Mr Davis points towards “the growing constituencies of young, passionate and actively engaged diaspora Jews” who, instead of supporting the Jewish state, are “redirecting their energies to broader causes or worse, drifting, wittingly or unwittingly, into the fringes of the BDS space,” as evidence of a failure by the state of Israel to make their lives comfortable.
He blames “the lack of progress towards peace” for having “disenchanted” them. And who is to blame for that lack of progress? The Palestinian Authority, perhaps, which has rejected every compromise solution to date – including two previous offers which gave them practically everything they claim to demand, first in 2000 at Camp David and again eight years later courtesy of then-Prime Minister Ehud Olmert?
I would suggest that in fact, we should look much closer to home to explain that failure. Not once does this “leader of British Jewry” even entertain the possibility of taking responsibility for a scenario where large portions of those he is supposed to be leading should be above partisan politics? Why are so many young Jews “unwitting”? Instead, he blames “the lack of progress towards peace”.
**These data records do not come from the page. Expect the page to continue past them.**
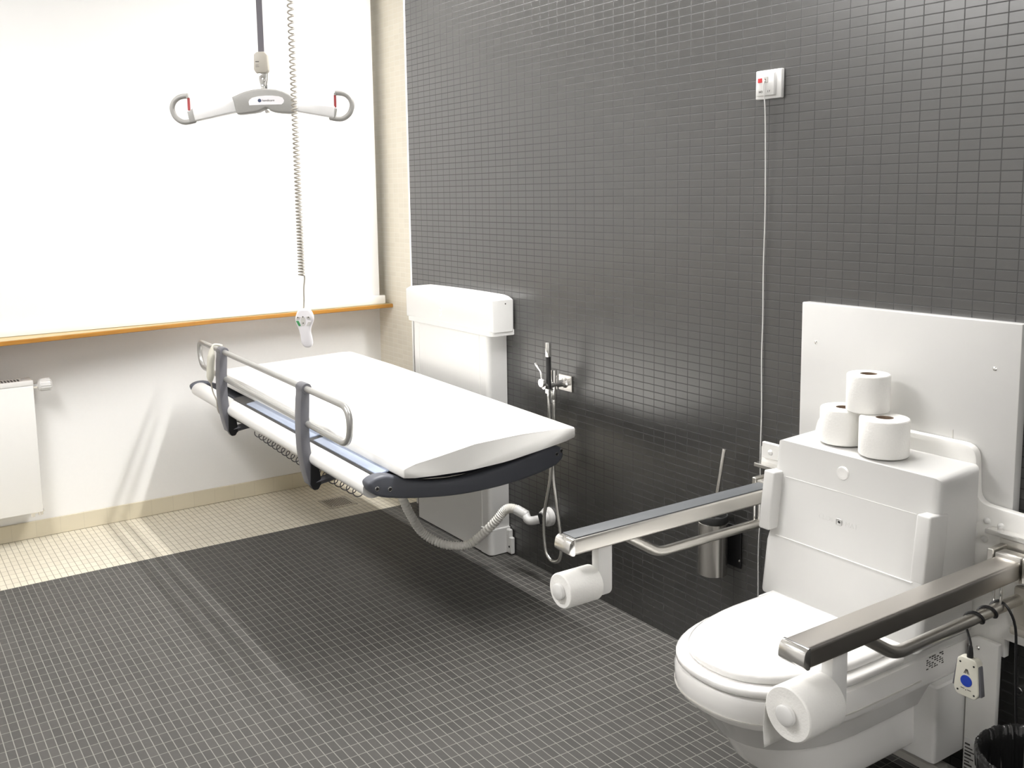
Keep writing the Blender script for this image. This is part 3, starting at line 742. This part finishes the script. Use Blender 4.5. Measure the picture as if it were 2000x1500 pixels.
def sheet(bm):
    rows = []
    for (a, b) in sh:
        cut = max(0, (-b - .045)) * .9
        rows.append([bm.verts.new((a + .0 * w_, b, .004 + w_ * (.094))) for w_ in (0, .25, .5, .75, 1)])
    for A, B in zip(rows, rows[1:]):
        for k in range(4): bm.faces.new((A[k], A[k + 1], B[k + 1], B[k]))
lo_ = part('loose_sheet', 'paper', r2, sheet, local=True)
sm = lo_.modifiers.new('thickness', 'SOLIDIFY'); sm.thickness = .0006

# ------------------------------------------------------------------ toilet remote with its cable
t = thing('toilet_remote', 'small white hand control with a round blue button hanging from the right armrest', 'remote control', (-1.060, -.285, .40))
yq = -.285
hx, hz = -1.061, .448
rp = rpoly([(hx - .027, hz - .030), (hx - .0215, hz + .036), (hx - .015, hz + .042), (hx + .015, hz + .042), (hx + .0215, hz + .036), (hx + .027, hz - .030), (hx + .020, hz - .043), (hx - .020, hz - .043)], .006, 4)
part('case', 'ivory', t, prism(rp, 'y', yq - .010, yq + .010, .004, 3, ang=50))
part('grip_strip', 'post_grey', t, hexa([(hx - .0318, yq - .007, hz - .028), (hx - .0245, yq - .007, hz + .034), (hx - .0318, yq + .007, hz - .028), (hx - .0245, yq + .007, hz + .034), (hx - .0245, yq - .007, hz - .028), (hx - .0195, yq - .007, hz + .034), (hx - .0245, yq + .007, hz - .028), (hx - .0195, yq + .007, hz + .034)], .002, 2))
part('grip_strip', 'post_grey', t, hexa([(hx + .0245, yq - .007, hz - .034), (hx + .0195, yq - .007, hz + .030), (hx + .0245, yq + .007, hz - .034), (hx + .0195, yq + .007, hz + .030), (hx + .0318, yq - .007, hz - .034), (hx + .0245, yq - .007, hz + .030), (hx + .0318, yq + .007, hz - .034), (hx + .0245, yq + .007, hz + .030)], .002, 2))
part('blue_button', 'blue', t, lathe([(.0125, 0), (.0120, .0014), (0, .0020)], (hx, yq - .0098, hz - .008), (0, -1, 0), 30))
part('spray_symbol', 'ink', t, *[tube([(hx + dx * .3, yq - .0105, hz + .018), (hx + dx, yq - .0105, hz + .008)], .0006, 5) for dx in (-.0055, -.002, .002, .0055)])
part('status_dot', 'ink', t, lathe([(.0011, 0), (.0011, .0006)], (hx, yq - .0099, hz - .0275), (0, -1, 0), 10))
part('small_print', 'ink', t,
     box(hx - .011, hx - .003, yq - .0104, yq - .0099, hz - .0262, hz - .0248), box(hx + .003, hx + .011, yq - .0104, yq - .0099, hz - .0268, hz - .0254))
for a, b in ((-.0145, .030), (.0145, .029), (-.0175, -.0325), (.0175, -.0335)): part('case_screw', 'hole', t, lathe([(.0021, 0), (.0021, .0006)], (hx + a, yq - .0099, hz + b), (0, -1, 0), 10))
tx_, tz_ = -1.080, .556
coil = [(hx, yq, hz + .040), (hx, yq, hz + .060), (hx - .003, yq + .004, .520)]
for k in range(0, 49):
    a = -PI / 2 - k * 2 * PI * 2.5 / 48
    coil.append((tx_ + .0145 * math.cos(a), -.270 + k * .0026, tz_ + .0145 * math.sin(a)))
coil += [(-1.062, -.145, .560), (-1.050, -.135, .52), (-1.048, -.13, .45), (-1.05, -.12, .38), (-1.05, -.10, .20), (-1.055, -.09, .06), (-1.05, -.085, .006)]
part('cable', 'black_plastic', t, tube(smooth(coil, 4), .0028, 8))
part('strain_relief', 'black_plastic', t, lathe([(.0066, 0), (.0060, .012), (.0045, .024), (.0034, .028)], (hx, yq, hz + .039), (0, 0, 1), 14))

# ------------------------------------------------------------------ waste bin
bx, by = -.936, -.208
t = thing('waste_bin', 'dark waste bin with a shiny black liner folded over its rim', 'waste bin', (bx, by, 0))
part('bucket', 'bin', t, lathe([(0, .002), (.100, .002), (.104, .006), (.124, .292), (.121, .292), (.100, .01), (0, .01)], (bx, by, 0), (0, 0, 1), 40))
def liner(bm):
    n = 280
    prof = [(.1285, .262, .004), (.1295, .272, .003), (.1305, .288, .002), (.1305, .298, .002), (.1255, .303, .002), (.1195, .298, .003), (.115, .262, .008), (.110, .17, .010), (.100, .06, .012), (.06, .03, .012), (0.001, .03, 0)]
    rng = random.Random(3)
    ph = [rng.uniform(0, 6.28) for _ in range(6)]
    rings = []
    for j, (r, z, amp) in enumerate(prof):
        ring_ = []
        for k in range(n):
            a = 2 * PI * k / n
            w = .5 * math.sin(a * 17 + ph[0] + j * .5) + .6 * math.sin(a * 43 + ph[1] - j * .6) + .6 * math.sin(a * 71 + ph[2] + j)
            zz = z + (.0012 * math.sin(a * 21 + ph[3]) + .0012 * math.sin(a * 57 + ph[4]) if j != 10 else 0)
            if j == 0: zz += .010 * math.sin(a * 4 + 1) + .004 * math.sin(a * 9)
            ring_.append(bm.verts.new((bx + (r + amp * .30 * w) * math.cos(a), by + (r + amp * .30 * w) * math.sin(a), zz)))
        rings.append(ring_)
    for A, B in zip(rings, rings[1:]):
        for k in range(n): bm.faces.new((A[k], A[(k + 1) % n], B[(k + 1) % n], B[k]))
ln = part('liner', 'liner', t, liner, ang=75)
# small ring hook on the dark wall
o = part('ring_hook', 'chrome', None, tube([(-1.1215 + .0075 * math.cos(a), -.006, .311 + .0085 * math.sin(a)) for a in [2 * PI * k / 20 for k in range(20)]], .0014, 8, closed=True), cyl((-1.1215, -.0005, .320), (-1.1215, -.009, .320), .002, 8))
o.location.x = .02
tag(o, 'tiny chrome ring fixed to the dark wall above the waste bin', 'hook')

# ------------------------------------------------------------------ ceiling hoist
PX = .00169
HO = (-3.112, -.985, 1.820)
rz = math.atan2(.8451643, .5341159)
hoist = thing('patient_hoist', 'grey patient hoist spreader bar with two hooks hanging from a ceiling strap', 'hoist', HO, (0, 0, rz))
def L(u, v): return ((u - 515) * PX, -(v - 175) * PX * 1.008)
def L3(u, v, y=0): a = L(u, v); return (a[0], y, a[1])
body = [(454, 189), (462, 186), (470, 182.5), (480, 179), (493, 176), (507, 174.5), (524, 174.6), (540, 176), (553, 179.5), (565, 185), (572, 190), (578, 196), (577, 222), (562, 222), (548, 221), (535, 219), (528, 216.5), (524, 212), (519, 211.5), (514, 214), (505, 218), (494, 220), (482, 221), (472, 222), (464, 222), (461, 218), (457, 198)]
part('centre_housing', 'hoist_grey', hoist, prism([L(*p) for p in body], 'y', -.022, .022, .007, 3, ang=75), local=True)
part('spreader_arm', 'hoist_alu', hoist, prism([L(*p) for p in ((374, 207.5), (458, 191.5), (464, 217.5), (379, 233.5))], 'y', -.014, .014, .006, 3), local=True)
part('spreader_arm', 'hoist_alu', hoist, prism([L(*p) for p in ((570, 199), (654, 209.5), (651, 233), (568, 217))], 'y', -.014, .014, .006, 3), local=True)
def hook(sgn):
    m_ = lambda u: u if sgn < 0 else 1020.5 - u
    cl = [(378, 231), (366, 233.5), (356, 234), (347, 230.5), (339, 223), (334.5, 212), (334.5, 203), (338.5, 194.5), (346, 188), (355, 185), (366.5, 184)]
    h = part('hook', 'hoist_grey', hoist, tube(smooth([L3(m_(u), v) for u, v in cl], 5), .0085, 14, sq=(.0085, .0085), up=(0, 1, 0)),
             prism([L(*p) for p in ((m_(364), 214), (m_(369), 213), (m_(375), 208), (m_(380), 234), (m_(368), 235), (m_(366), 226))], 'y', -.010, .010, .003, 2), local=True)
    part('safety_latch', 'dark_red', h, box(L(m_(367), 0)[0] - .0038, L(m_(367), 0)[0] + .0038, -.005, .005, L(0, 212)[1], L(0, 188)[1], .0015, 1), local=True)
    part('latch_pin', 'chrome', h, cyl(L3(m_(366), 186.5, -.010), L3(m_(366), 186.5, .010), .0042, 12), local=True)
hook(-1); hook(1)
lab = [(487, 199), (489, 195), (494, 191.5), (506, 189), (520, 188), (534, 188.3), (546, 189.8), (553, 192.5), (556, 197.5), (555, 202), (551, 205.5), (520, 205.3), (488, 205.8)]
part('label_plate', 'hand_white', hoist, prism([L(*p) for p in lab], 'y', -.0232, -.0215, .0006, 1), local=True)
ML = lambda u, v, y: Matrix.Translation(L3(u, v, y)) @ Matrix.Rotation(PI / 2, 4, 'X')
part('label_lettering', 'ink', hoist, text_shape('handicare', .0105, ML(525.5, 197, -.0234), .0002), local=True)
part('label_logo', 'logo_navy', hoist, lathe([(.0058, 0), (.0058, .0006), (.003, .0008), (.0026, .0003), (0, .0003)], L3(508.5, 197, -.0232), (0, -1, 0), 24), local=True)
part('underside_pin', 'chrome', hoist, cyl(L3(520, 217, -.010), L3(520, 217, .010), .006, 14), local=True)
# shackle, quick-release block, strap
part('swivel', 'chrome', hoist, cyl(L3(515.5, 176), L3(515.5, 166), .0115, 18, .002), prism(rpoly([L(*p) for p in ((505.5, 144), (524, 144), (523, 158), (520.5, 170), (510, 170), (507, 158))], .004, 3), 'y', -.010, .010, .003, 2), cyl(L3(517, 158, -.016), L3(517, 158, .016), .0065, 14, .001), local=True)
blk = rpoly([L(*p) for p in ((500, 109), (506, 104.5), (521, 104.5), (526, 110), (527, 140), (523, 144.5), (503, 144.5), (499, 138))], .003, 2)
q = part('quick_release', 'beige', hoist, prism(blk, 'y', -.016, .016, .004, 2), local=True)
part('quick_release_print', 'ink', q, box(L(503, 0)[0], L(510, 0)[0], -.0164, -.0159, L(0, 124)[1], L(0, 122.5)[1]), box(L(503, 0)[0], L(509, 0)[0], -.0164, -.0159, L(0, 130)[1], L(0, 129.3)[1]), box(L(503, 0)[0], L(510, 0)[0], -.0164, -.0159, L(0, 133)[1], L(0, 132.3)[1]), local=True)
zc = 2.699 - HO[2]
part('strap', 'strap', hoist, box(L(507.6, 0)[0], L(519.2, 0)[0], -.0015, .0015, L(0, 108)[1], zc - .10), local=True)
part('motor_unit', 'light_grey', hoist, box(-.12, .12, -.07, .07, zc - .12, zc - .04, .02, 3), box(-.03, .03, -.03, .03, zc - .05, zc), local=True)
# ------------------------------------------------------------------ hoist hand control on a coiled cord
QO = (-2.915, -.957, 1.045)     # at pixel (596,640), a little nearer than the bar
PQ = .00166
hc = thing('hoist_hand_control', 'white hand control with a green button hanging on a coiled cord', 'remote control', QO, (0, 0, rz))
def Q(a, b):   # outline picked in crop units
    u = 560 + a / 8.82; v = 530 + b / 8.82
    return ((u - 596) * PQ, -(v - 640) * PQ * 1.008)
out = [(300, 640), (240, 645), (195, 700), (165, 790), (168, 880), (205, 970), (232, 1070), (244, 1180), (262, 1255), (300, 1300), (365, 1316), (420, 1295), (441, 1240), (430, 1140), (412, 1050), (425, 960), (462, 880), (476, 810), (458, 730), (415, 660), (380, 640)]
sp_ = [tuple(p)[:2] for p in smooth([(*Q(a, b), 0) for a, b in out], 3, True)]
part('case', 'hand_white', hc, prism(sp_, 'y', -.013, .013, .008, 4, local_m if False else None, ang=60), local=True)
def qblob(cx, cy, w, h, sk=0):
    return prism(rpoly([Q(cx - w + sk, cy - h), Q(cx + w + sk, cy - h), Q(cx + w - sk, cy + h), Q(cx - w - sk, cy + h)], .0015, 3), 'y', -.0142, -.0125, .0006, 1)
part('green_button', 'green', hc, prism(rpoly([Q(174, 842), Q(222, 842), Q(258, 928), Q(222, 936)], .001, 3), 'y', -.0146, -.0125, .0005, 1), local=True)
part('grey_button', 'light_grey', hc, qblob(215, 795, 32, 24, 8), local=True)
part('grey_button', 'light_grey', hc, qblob(392, 795, 32, 24, -8), local=True)
part('grey_button', 'light_grey', hc, prism(rpoly([Q(432, 862), Q(386, 862), Q(356, 930), Q(392, 934)], .001, 3), 'y', -.0146, -.0125, .0005, 1), local=True)
part('centre_button', 'light_grey', hc, prism([Q(300 + 42 * math.cos(2 * PI * k / 24), 850 + 82 * math.sin(2 * PI * k / 24)) for k in range(24)], 'y', -.0144, -.0125, .0005, 1), local=True)
part('button_marks', 'ink', hc, *[prism([Q(cx + 11 * math.cos(2 * PI * k / 10), cy + 11 * math.sin(2 * PI * k / 10)) for k in range(10)], 'y', -.0150, -.0140) for cx, cy in ((213, 785), (298, 776), (392, 785), (300, 884))], local=True)
a0 = Q(305, 640); a1 = Q(318, 500); a2 = Q(345, 130); a3 = Q(340, 95)
cord = [Vector((a0[0], 0, a0[1])), Vector((a1[0], 0, a1[1])), Vector((Q(322, 300)[0], 0, Q(322, 300)[1])), Vector((a2[0], 0, a2[1]))]
cord = smooth(cord, 6)
zb = Q(0, 85)[1]; ztp = 2.699 - QO[2]
ctr = Q(295, 85)[0]
hl = []
zcur = zb; ang_ = 0.0
while zcur < ztp - .02:
    fr_ = (zcur - zb) / .90
    pitch = .0098 + .0125 * min(1.15, max(0, fr_ - .12))
    hl.append(Vector((ctr + .0092 * math.cos(ang_), .0092 * math.sin(ang_), zcur)))
    ang_ += 2 * PI / 14; zcur += pitch / 14
part('coiled_cord', 'cord_grey', hc, tube(cord + hl, .0026, 6), local=True)
part('cord_anchor', 'white_plastic', hc, box(ctr - .03, ctr + .03, -.03, .03, ztp - .03, ztp, .005, 2), local=True)

# ------------------------------------------------------------------ world and view
w = bpy.data.worlds.new('world'); SC.world = w; w.use_nodes = True
w.node_tree.nodes['Background'].inputs[0].default_value = (.05, .05, .05, 1)
w.node_tree.nodes['Background'].inputs[1].default_value = 0
SC.view_settings.view_transform = 'Standard'
SC.view_settings.look = 'None'
SC.view_settings.gamma = 1
SC.view_settings.use_curve_mapping = False
SC.view_settings.exposure = 0.1
SC.cycles.use_denoising = True
SC.cycles.max_bounces = 10
SC.cycles.diffuse_bounces = 6
SC.cycles.glossy_bounces = 5
SC.cycles.sample_clamp_indirect = 8
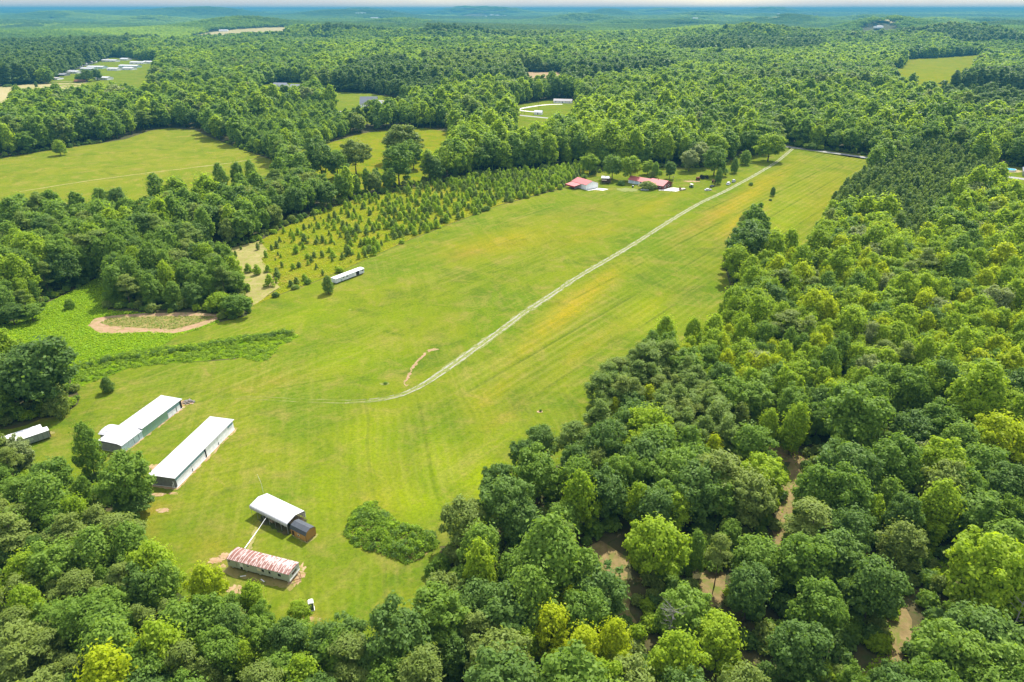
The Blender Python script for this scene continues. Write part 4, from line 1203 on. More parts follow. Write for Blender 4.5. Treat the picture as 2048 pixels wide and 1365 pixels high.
# shrubby undergrowth along the wood edges
ur = np.random.default_rng(41)
FU = Forms(); IU = []
ux, uy = jgrid(np.array([(-420, 70), (420, 640)]), 3.6, ur, .45)
k_ = lookup(EDGE, ux, uy) & ~lookup(OPEN, ux, uy) & inside(WEDGE, ux, uy) & (ur.uniform(size=len(ux)) < .75)
for a_, b_ in zip(ux[k_], uy[k_]):
    v_ = int(ur.integers(2)); tn = ('mid', 'bright', 'dark', 'olive')[int(ur.integers(4))]
    s_ = ur.uniform(.55, 1.25)
    IU.append((a_, b_, 0, FU.get((v_, tn), lambda: crown('bush', v_, 1.6, tn)), s_, s_ * ur.uniform(.8, 1.5), ur.uniform(0, 6)))
ux, uy = jgrid(np.array([(-260, 70), (330, 330)]), 4.6, ur, .45)
k_ = ~lookup(OPEN2, ux, uy) & inside(WEDGE, ux, uy)
for a_, b_ in zip(ux[k_], uy[k_]):
    v_ = int(ur.integers(2)); tn = ('mid', 'dark', 'olive')[int(ur.integers(3))]; s_ = ur.uniform(.6, 1.4)
    IU.append((a_, b_, 0, FU.get((v_, tn), lambda: crown('bush', v_, 1.6, tn)), s_, s_ * ur.uniform(.8, 1.5), ur.uniform(0, 6)))
scatter('undergrowth', 'shrubby undergrowth along the edges and floor of the woods', 'undergrowth', FU.me, IU)

# far woods: single trees to 2.6 km, then clumps of crowns to the horizon
fr = np.random.default_rng(51)
FF = Forms(); IF = []
half = 1.02
FARB = [(*G(px_, py_), L) for px_, py_, L in ((978, 35, 160), (990, 34, 200), (999, 35, 160), (1008, 34.5, 140), (1018, 36, 160), (984, 32.5, 140), (973, 36.5, 120), (1042, 38, 120), (750, 40, 130), (1398, 35, 120), (1390, 41, 100), (1552, 31, 160), (1738, 71, 75), (1762, 71, 85), (1786, 72, 85), (1812, 73, 85), (1756, 58.5, 70), (2045, 69, 70), (1580, 52, 110), (448, 65, 60), (638, 88, 45))]


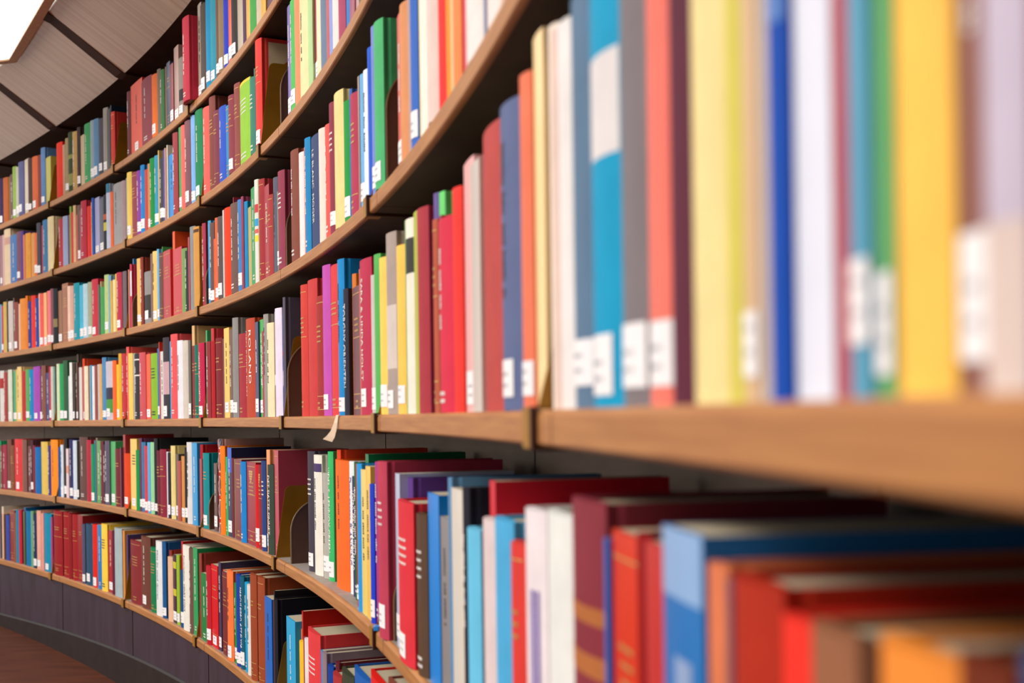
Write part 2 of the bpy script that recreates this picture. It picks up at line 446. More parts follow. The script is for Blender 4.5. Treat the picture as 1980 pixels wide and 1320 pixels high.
    # lettering
    def vertical(col_, xc, z_top, z_bot, size):
        z = z_top
        while z > z_bot:
            word = rng.uniform(0.012, 0.034)
            ze = max(z - word, z_bot)
            zz = z
            while zz - 0.0022 > ze:
                gl = rng.uniform(0.0016, 0.0032)
                a = size*rng.uniform(0.72, 1.0)
                decal(tt, w, bulge, xc - size/2, xc - size/2 + a, zz - gl, zz, 0, col_, 0.0005)
                zz -= gl + 0.0011
            z = ze - rng.uniform(0.004, 0.007)
    def rows_(col_, zc, n, lw, step, thick, mi=0):
        for i in range(n):
            x0 = -lw*rng.uniform(0.6, 1.0); z0 = zc - i*step
            x = x0
            while x < lw*0.95:
                gl = rng.uniform(0.002, 0.0045)
                decal(tt, w, bulge, x, min(x + gl, lw), z0, z0 + thick, mi, col_, 0.0005)
                x += gl + 0.001
    tt = MB(); title = None
    white, dark = srgb('eee6e2'), srgb('3a3230')
    mats = [M['ink'], M['gold']]
    for f in fl:
        if f in ('t', 'd'):
            vertical(white if f == 't' else dark, 0, h*rng.uniform(0.8, 0.88), h*rng.uniform(0.3, 0.45), min(w*0.3, 0.009))
            if f == 't' and 'w' not in fl:
                rows_(white, h*0.09, 2, hw*0.35, 0.008, 0.004)
            title = 'white lettering' if f == 't' else 'dark lettering'
        elif f in ('b', 'D'):
            cc = white if f == 'b' else dark
            rows_(cc, h*0.76, 4, hw*0.52, 0.010, 0.0032)
            if 'w' not in fl: rows_(cc, h*0.10, 2, hw*0.5, 0.009, 0.004)
            title = 'white lettering' if f == 'b' else 'dark lettering'
        elif f in ('g', 'G'):
            if f == 'G':                                         # little gilt shield
                for q in range(5):
                    ww = hw*0.42*(1 - (q/5)**2)
                    decal(tt, w, bulge, -ww, ww, h*0.9 - 0.006*(q + 1), h*0.9 - 0.006*q - 0.0012, 1, white, 0.0005)
            rows_(white, h*0.74, rng.choice((2, 3, 3, 4)), hw*0.52, 0.0095, 0.0030, 1)
            for zf in (0.94, 0.60, 0.16, 0.05):
                if rng.random() < 0.6:
                    decal(tt, w, bulge, -hw*0.85, hw*0.85, h*zf, h*zf + 0.0014, 1, white, 0.0005)
            if 'w' not in fl: rows_(white, h*0.10, 2, hw*0.32, 0.009, 0.0035, 1)
            title = 'gilt lettering'
    txt = None
    for f in fl:
        if f[:1] == 'T' and ':' in f:
            kind_, s = f.split(':', 1)
            txt = (s.replace('~', ' '), srgb({'TB': '2c4c9c', 'TK': '202020'}.get(kind_, 'f0ece8')), kind_ == 'T2')
    if tt.f and not txt: parts.append(('title', tt, mats, title))
    return cover, page, parts, txt, (w, h, bulge), paper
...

Having failed to convince the Israeli government of the error of its ways, Mr Davis has once again written in the media, berating the Israeli government’s “lack of effort” in negotiations with the Palestinian Authority. Israel’s determined diplomatic efforts to prevent a nuclear Iran are all very well, he claims, but “the tragedy for us in the diaspora is that the same effort is not being made by Israeli leaders for the peace process.”
Israeli leaders including Benjamin Netanyahu and Naftali Bennett, who comes in for particular criticism from Mr Davis, have fought in real-life battlefields. They both are currently shouldering the burden of defending Israel’s populace from deadly terrorism and the nuclear threat from Iran. So to point out that they have not stood on the frontline against delegitimisation, against placard-waving lunatics who refuse to buy Israeli fruit or fizzy drinks, is a little ridiculous, to put it gently.
As galling as the lack of perspective, sense of entitlement and failure to lead and take responsibility for doing what his council purports to do, is the insinuation throughout both articles that the Israeli government is somehow ignoring diaspora Jewry and that they have to consider their security decisions based on outspoken views and threats from Mr Davis.
Only recently, the Jerusalem Post and the JC revealed details of an ambitious government plan to invest billions of dollars in programmes reaching out to diaspora Jews. That news came not long after Naftali Bennett, speaking as Minister for Diaspora Affairs, urged a new, more equal relationship between the state of Israel and Jewish communities abroad. Prime Minister Benjamin Netanyahu’s office told the Jerusalem Post that “Israel needs Jewish communities around the world” and that the government feels a “moral responsibility for the continuation of Judaism and continuation of Jewish communities” outside Israel.
Of course, there is no real comparison to be made between a family who struggles to make a living and lives in fear under the shadow of missile fire and those families living in a safe and secure environment in London.
Most Jews who live outside Israel recognise that as passionately Zionist as we may be, we simply do not run the same risks as those who live there, based on the political choices our leaders make.
To date, few have publicly taken issue with this wretched armchair Zionist leadership approach. But I believe that this silence, particularly on the part of the grassroots of our community, comes more from a place of contempt or disinterest in the opinions of self-appointed, outspoken leaders rather than out of a sense of agreement with them.
I am fortunate to have witnessed first-hand how Jews of all stripes – secular and religious, old and young, right-wing, left-wing and everything in between — have opened their pockets and their hearts to the JNF, without preconditions, to help their less fortunate brothers and sisters in Israel.
We are all responsible for the Jewish state, because it guarantees our right to exist as a Jewish nation. But it is time that we all, from the most prominent leaders of our community to the average Zionist on the street, focused a little less on our rights as Zionists and a little more on our responsibilities.